I never see a motion picture or a newsreel showing a flight formation five miles high that I do not find myself wondering what terra firma can ever offer to these birdmen, when the day comes for them to relinquish the fearsome challenge of the stratosphere! I am afraid we will have to give them a very splendid world; for it would be too much for them to have fought off their high weird kind of death successfully, only to descend into contemptable, dreary living again.

The other day I happened to be where a group of men my own age – and younger – were met together, a group composed of Veterans of Foreign Wars. Every man there had known both the flavor and the gall of combat, and has tasted of its dregs, when the cup was drunk and they were “returned to the peace” that they had fought to win.

Ordeal

And now, fathers themselves of young combatants deep in another and more fearsome war, they were facing an ordeal harder to bear than that which they, themselves, had endured 25 years ago! They were having to unlock that secret compartment of the past where they had packed away forever (or, so they had thought), the intolerable past. As fathers of these boys, as employers of these boys, as associates of these boys, come peace again, they would have to speak again that secret language of war and take these boys into that exclusive brotherhood which we, on the outside, call “war veterans,” but which could be another breed or men upon another planet!
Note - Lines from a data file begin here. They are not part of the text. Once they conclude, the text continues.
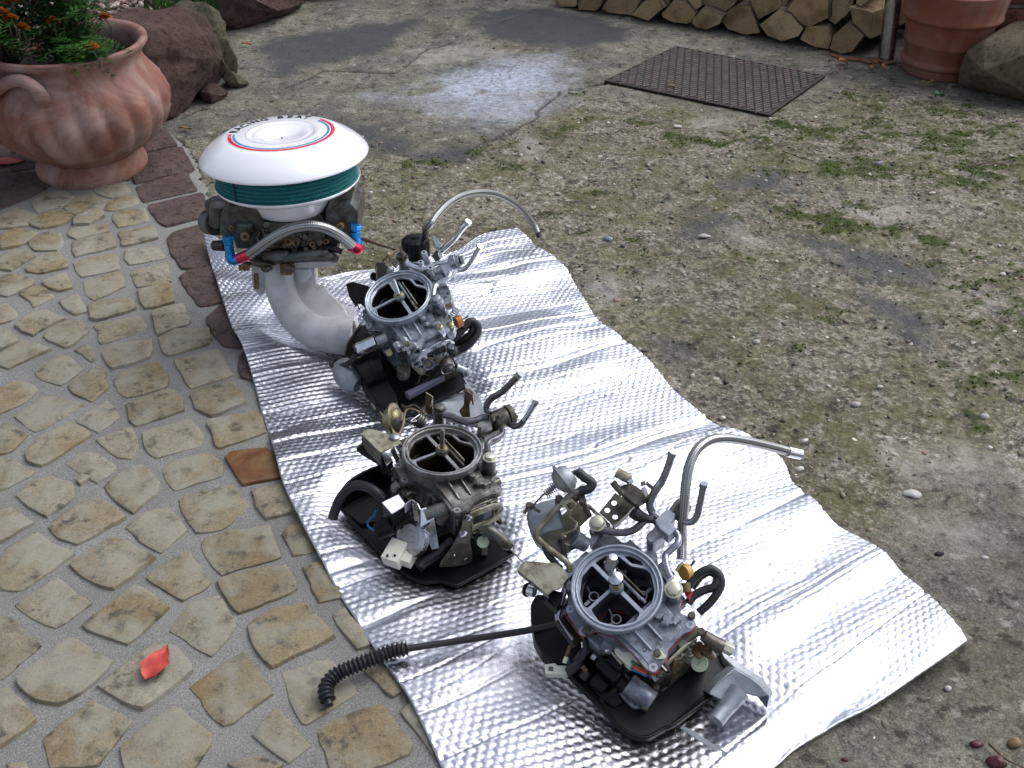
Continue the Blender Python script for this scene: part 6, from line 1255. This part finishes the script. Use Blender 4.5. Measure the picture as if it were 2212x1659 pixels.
# chrome pipes
pipe(c2,F2,K2a,[(1440,520,4),(1415,470,8),(1420,420,12),(1480,360,22),(1580,270,34),(1640,200,42),(1720,90,56),(1795,15,64)],.0052,M['chrome']); MB().tube([F2.at(K2a(1782,32),62),F2.at(K2a(1805,0),66)],.0062,14,0).build('pipe_bead',M['chrome'],c2)
pipe(c2,F2,K2a,[(1660,680,-2),(1730,675,0),(1780,640,6),(1850,550,20),(1910,450,36),(1965,350,50)],.0045,M['chrome']); MB().tube([F2.at(K2a(1955,372),48),F2.at(K2a(1970,345),52)],.0055,14,0).build('pipe_bead',M['chrome'],c2)
pipe(c2,F2,K2a,[(930,600,2),(1010,625,2),(1150,668,2),(1250,640,3),(1350,590,4),(1450,575,5),(1550,540,5)],.0042,M['chrome']); pipe(c2,F2,K2a,[(1530,700,2),(1545,740,2),(1520,790,2),(1440,840,1),(1360,885,0),(1325,950,0),(1310,1060,0)],.0044,M['chrome'])
solid(c2,F2,K2a,[(1410,640),(1400,590),(1460,555),(1560,500),(1600,560),(1590,640),(1580,700),(1470,740)],-16,4,M['rim_bright'],'valve_block',.001)
solid(c2,F2,K2a,[(1200,700),(1230,660),(1300,650),(1420,600),(1460,760),(1330,830),(1260,780)],-34,-8,M['cast_bright'],'valve_housing',.002)
rod(c2,F2,K2a,(1560,590,2),(1640,560,4),.0135,M['pipe_grey'],'solenoid',28,bevel=.001); rod(c2,F2,K2a,(1640,560,4),(1690,545,6),.0105,M['steel'],'union_nut',6,bevel=.0008); rod(c2,F2,K2a,(1690,548,6),(1740,535,6),.0085,M['steel'],'union_nut',6,bevel=.0008)
mb=MB()
for x,y,h in ((1198,500,.012),(1280,690,.007),(1145,605,.007)):
    c=F2.at(K2a(x,y),4); mb.lathe([(.0022,h),(.0045,h),(.0052,h-.001),(.006,-.02),(.0022,-.002)],c,F2.n,20)
split(mb,'tube_boss',M['rim_bright'],c2,1)
# choke linkage at the far left
plate(c2,F2,K2a,[(505,600),(560,575),(620,600),(700,640),(760,760),(740,830),(600,870),(520,800)],-14,.004,M['black_steel'],'choke_plate'); pipe(c2,F2,K2a,[(640,590,2),(560,585,4),(510,610,2),(515,740,-6),(525,890,-16)],.0016,M['zinc_dark'],'link_rod')
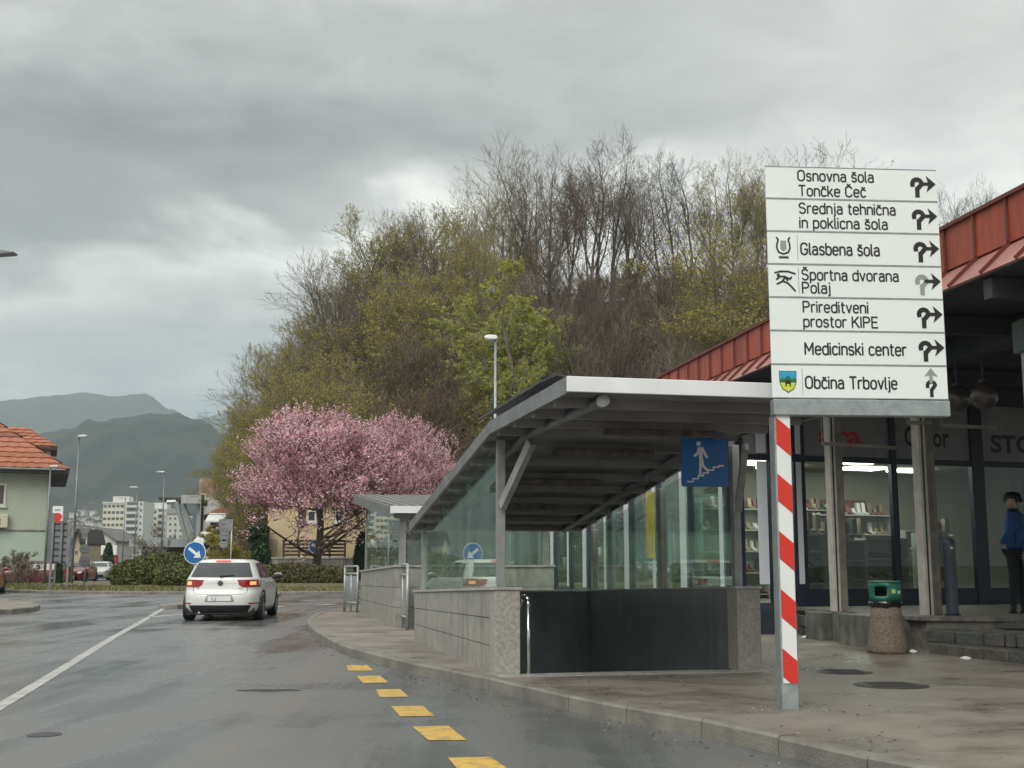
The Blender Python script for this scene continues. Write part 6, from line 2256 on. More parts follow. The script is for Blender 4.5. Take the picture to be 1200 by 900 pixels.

And it seemed to me, looking at them, that the task ahead for them was very great, for they will be the only ones truly able to understand and ably help these boys who are even now being returned to us, casualties. They will be the only ones to whom our young veterans can speak the new and bitter language of war.

We would do well to look to these men, these veterans of other wars, for advice and guidance as we face post-war problems, for only they are in position to understand the haze and maze confronting our returned soldiers.

So, Veterans of Foreign Wars, and Legionnaires, and every group of men who have known and who have spoken the language of the last war – your work is cut out for you! These kids will need your help and you can give it to them as can no other!